PIRE - mathematics, mechanics, materials science

Science at the triple point between
mathematics, mechanics and materials science

Publication 47

Counterexample to Regularity in Average-Distance Problem


CMUDejan Slepčev
Department of Mathematical Sciences
Carnegie Mellon University
Pittsburgh, PA 15213

The average-distance problem is to find the best way to approximate (or represent) a given measure $\mu$ on $\bf{R}^d$ by a one-dimensional object.

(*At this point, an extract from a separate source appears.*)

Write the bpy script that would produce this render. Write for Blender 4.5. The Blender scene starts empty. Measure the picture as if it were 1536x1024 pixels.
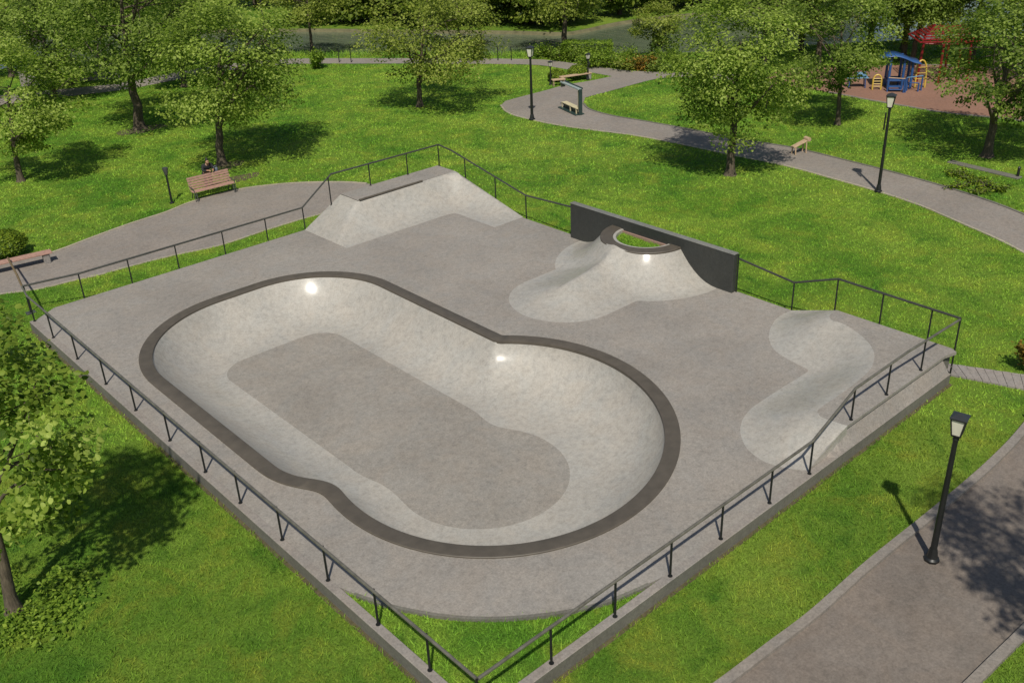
# Skatepark with a peanut bowl in a riverside park, built in metres.
# x runs along the right-hand front wall of the deck, y along the left-hand one, z up; the front corner is the origin.
PATH_PARK = [(32.2, 35.58), (31.26, 33.92), (31.03, 32.01), (31.3, 28.94), (32.39, 24.85), (32.72, 21.67), (32.88, 18.52), (33.11, 15.51), (32.87, 12.79), (32.62, 10.6), (32.1, 8.09), (31.11, 5.56), (30.43, 3.89), (29.32, 1.9), (27.7, -0.57), (30.4, -0.93), (31.73, 0.92), (33.75, 4.38), (34.8, 7.56), (35.4, 11.12), (35.67, 14.22), (35.82, 16.89), (35.32, 20.15), (35.16, 23.65), (34.87, 26.43), (34.62, 28.6), (34.84, 30.54), (35.64, 31.87), (36.84, 32.81), (38.67, 32.79), (41.72, 32.82), (43.8, 32.69), (44.84, 32.01), (45.9, 30.32), (46.61, 28.14), (47.89, 29.07), (45.94, 32.91), (44.39, 35.6), (44.13, 36.99), (43.94, 39.4), (43.7, 40.84), (43.3, 43.29), (42.37, 44.91), (40.06, 48.36), (38.17, 50.86), (34.96, 55.12), (31.18, 59.69), (26.67, 61.99), (22.96, 62.22), (18.84, 62.18), (14.16, 64.14), (9.14, 66.35), (8.13, 62.69), (13.26, 61.54), (17.86, 59.81), (21.82, 59.76), (25.49, 59.7), (30.11, 57.88), (33.8, 53.43), (36.96, 49.3), (41.08, 43.51), (41.92, 41.31), (41.99, 39.41), (42.27, 37.66), (42.32, 35.57), (40.34, 35.82), (38.48, 36.3), (37.11, 36.22), (34.35, 36.19), (33.05, 36.15)]
EDGE_NEAR = [(32.2, 35.58), (31.26, 33.92), (31.03, 32.01), (31.3, 28.94), (32.39, 24.85), (32.72, 21.67), (32.88, 18.52), (33.11, 15.51), (32.87, 12.79), (32.62, 10.6), (32.1, 8.09), (31.11, 5.56), (30.43, 3.89), (29.32, 1.9), (27.7, -0.57)]
EDGE_FAR = [(31.73, 0.92), (33.75, 4.38), (34.8, 7.56), (35.4, 11.12), (35.67, 14.22), (35.82, 16.89), (35.32, 20.15), (35.16, 23.65), (34.87, 26.43), (34.62, 28.6), (34.84, 30.54), (35.64, 31.87)]
PATH_LEFT = [(-0.56, 32.02), (1.18, 31.84), (3.11, 31.54), (3.87, 31.7), (5.48, 32.13), (7.16, 32.49), (8.84, 32.7), (10.4, 33.16), (12.61, 33.16), (14.03, 32.61), (15.38, 31.7), (16.83, 30.21), (17.55, 29.07), (18.29, 27.31), (18.55, 25.55), (17.23, 25.89), (16.95, 27.64), (13.98, 27.09), (12.77, 27.14), (10.9, 27.11), (8.6, 26.98), (6.7, 27.41), (5.07, 27.62), (3.72, 27.69), (2.62, 27.92), (1.51, 28.08), (0.23, 28.73), (-1.33, 29.16)]
EDGE_LEFT = [(3.11, 31.54), (3.87, 31.7), (5.48, 32.13), (7.16, 32.49), (8.84, 32.7), (10.4, 33.16), (12.61, 33.16), (14.03, 32.61), (15.38, 31.7), (16.83, 30.21), (17.55, 29.07)]
EDGE_LEFT_LOW = [(16.95, 27.64), (13.98, 27.09), (12.77, 27.14), (10.9, 27.11), (8.6, 26.98), (6.7, 27.41), (5.07, 27.62), (3.72, 27.69), (2.62, 27.92), (1.51, 28.08), (0.23, 28.73)]
KERB_L = [(2.76, -2.38), (4.48, -2.51), (5.69, -2.58), (7.12, -2.67), (9.4, -2.67), (11.69, -2.75), (13.61, -2.8), (15.37, -2.8), (17.32, -2.7), (20.93, -2.33)]
KERB_R = [(6.42, -5.6), (7.65, -5.65), (9.94, -5.77), (13.44, -5.97)]
PLAY = [(47.51, 26.69), (47.31, 23.67), (47.26, 21.19), (47.1, 19.0), (47.09, 16.75), (47.12, 14.32), (48.03, 11.18), (48.83, 7.88), (59.55, 11.94), (59.77, 17.01), (58.18, 20.79), (54.66, 24.68), (51.28, 27.7)]
SHORE = [(-5.86, 84.95), (6.18, 80.07), (14.58, 75.37), (22.8, 69.1), (28.19, 64.93), (31.81, 60.75), (40.87, 49.33), (43.82, 45.0), (46.0, 42.91), (48.48, 40.43), (50.56, 37.64), (54.26, 34.33), (60.67, 29.91), (71.96, 20.65), (84.79, 8.31)]
FARBANK = [(-3.76, 112.83), (20.62, 95.02), (37.41, 73.76), (44.62, 63.03), (50.06, 54.27), (51.7, 50.9), (52.85, 49.82), (54.87, 49.66), (57.11, 49.81), (60.19, 49.47), (64.06, 48.13), (66.85, 46.57), (72.21, 43.89), (80.36, 38.56)]
SLABS = [(19.35, 0.8), (18.84, 0.19), (19.84, -2.75), (20.81, -2.37)]
GROUNDCOVER = [(-5.19, 10.88), (-5.13, 9.46), (-4.33, 9.26), (-3.92, 9.95), (-4.96, 8.72), (-5.52, 9.13), (-4.29, 9.99)]
LOWKERB = [(38.69, 10.04), (38.35, 6.52)]
KPOST = [(38.46, 6.68)]
PLANTS = [(36.94, 9.04), (36.71, 8.39), (36.5, 7.76), (36.3, 7.12), (36.15, 6.45), (35.37, 7.9), (35.24, 6.93)]
ORANGE = [(20.08, -1.33)]
BUSHES = [(30.33, 54.16), (29.17, 54.21), (31.32, 53.26), (32.39, 52.23), (39.89, 46.61), (39.12, 47.24), (40.92, 46.43)]
SHORESHRUBS = [(43.2, 38.56), (44.29, 38.22), (44.22, 36.88), (44.47, 35.85), (44.71, 34.84), (45.43, 34.26), (45.83, 33.4), (43.82, 41.44), (44.13, 42.58), (43.6, 43.68), (44.19, 40.58), (45.47, 39.65), (45.98, 37.84), (47.85, 35.39)]
HEDGE = [(44.32, 41.94), (46.16, 39.51)]
RB = [(39.01, 37.52), (40.56, 37.16)]
BENCH2 = [(38.64, 37.67), (38.59, 36.47), (38.73, 36.61), (40.78, 36.23)]
BENCH3 = [(34.98, 16.25), (35.63, 16.02)]
FRAME = [(33.84, 30.03), (33.81, 31.79), (33.53, 30.17), (33.53, 32.14)]
FRAME_TOP = [(39.26, 37.2), (38.5, 34.47)]
BLUEPOSTS = [(52.2, 20.72), (51.3, 19.5), (52.54, 19.68), (53.49, 19.69), (49.3, 19.2), (49.61, 18.54), (50.53, 18.21), (51.7, 18.13)]
ARCHL = [(49.22, 20.13), (49.95, 20.05)]
ARCHR = [(51.38, 18.53), (51.88, 18.18)]
TEAL = [(49.25, 21.79), (49.51, 20.89)]
RED = [(53.68, 20.06), (53.27, 18.46), (53.52, 17.84), (54.98, 18.09), (54.79, 19.87), (54.86, 17.33)]
WALLTL = [(14.31, 66.92), (19.0, 64.41)]
BOXTL = [(16.53, 64.78)]
TRUNKSTL = [(20.15, 57.57), (21.87, 56.68)]
POSTS = [(33.09, 55.16), (33.67, 54.4), (41.03, 45.88), (41.65, 45.08)]
DIRT = [(13.81, 34.78), (14.12, 37.31), (14.29, 48.2)]
LBENCH = [(0.64, 32.22), (3.15, 32.05)]
WHITER = [(17.79, -2.39)]
BGL = [(15.12, 72.34), (13.9, 79.94), (19.74, 72.28), (23.14, 69.9)]
BGR = [(53.47, 26.24), (55.86, 24.88), (59.86, 20.69), (61.13, 17.62), (61.85, 15.31), (59.42, 23.87), (63.12, 20.85)]
OFTREE = [(10.9, -4.1)]
import bpy, bmesh, math, random
import numpy as np
from mathutils import Vector, Matrix
from mathutils.geometry import delaunay_2d_cdt

rng = np.random.default_rng(7)
random.seed(7)
scene = bpy.context.scene
col = scene.collection
R = math.radians
DZ = 0.35                                   # deck height above the lawn

# ------------------------------------------------------------------ helpers
def tag(o, label=None, cat=None, group=None, kind=None):
    if label: o['label'] = label
    if cat: o['category'] = cat
    if group: o['group'] = group
    if kind: o['kind'] = kind
    return o

def empty(name, loc=(0, 0, 0), rz=0.0):
    o = bpy.data.objects.new(name, None)
    o.empty_display_size = 0.3
    o.location = loc; o.rotation_euler = (0, 0, rz)
    col.objects.link(o)
    return o

def link(name, me, mat=None, parent=None):
    if mat is not None: me.materials.append(mat)
    o = bpy.data.objects.new(name, me)
    col.objects.link(o)
    if parent is not None: o.parent = parent
    return o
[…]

In the penalized form the problem can be stated as follows: given a finite, compactly supported, positive Borel measure $\mu$, minimize \[ E(\Sigma) = \int_{\bf{R}^d} d(x, \Sigma) d\mu(x) + \lambda \cal{H}^1(\Sigma) \] among connected closed sets, $\Sigma$, where $\lambda >0$, $d(x, \Sigma)$ is the distance from $x$ to the set $\Sigma$, and $\cal{H}^1$ is the one-dimensional Hausdorff measure. Here we provide, for any $d \geq 2$, an example of a measure $\mu$ with smooth density, and convex, compact support, such that the global minimizer of the functional is a rectifiable curve which is not $C^1$. We also provide a similar example for the constrained form of the average-distance problem.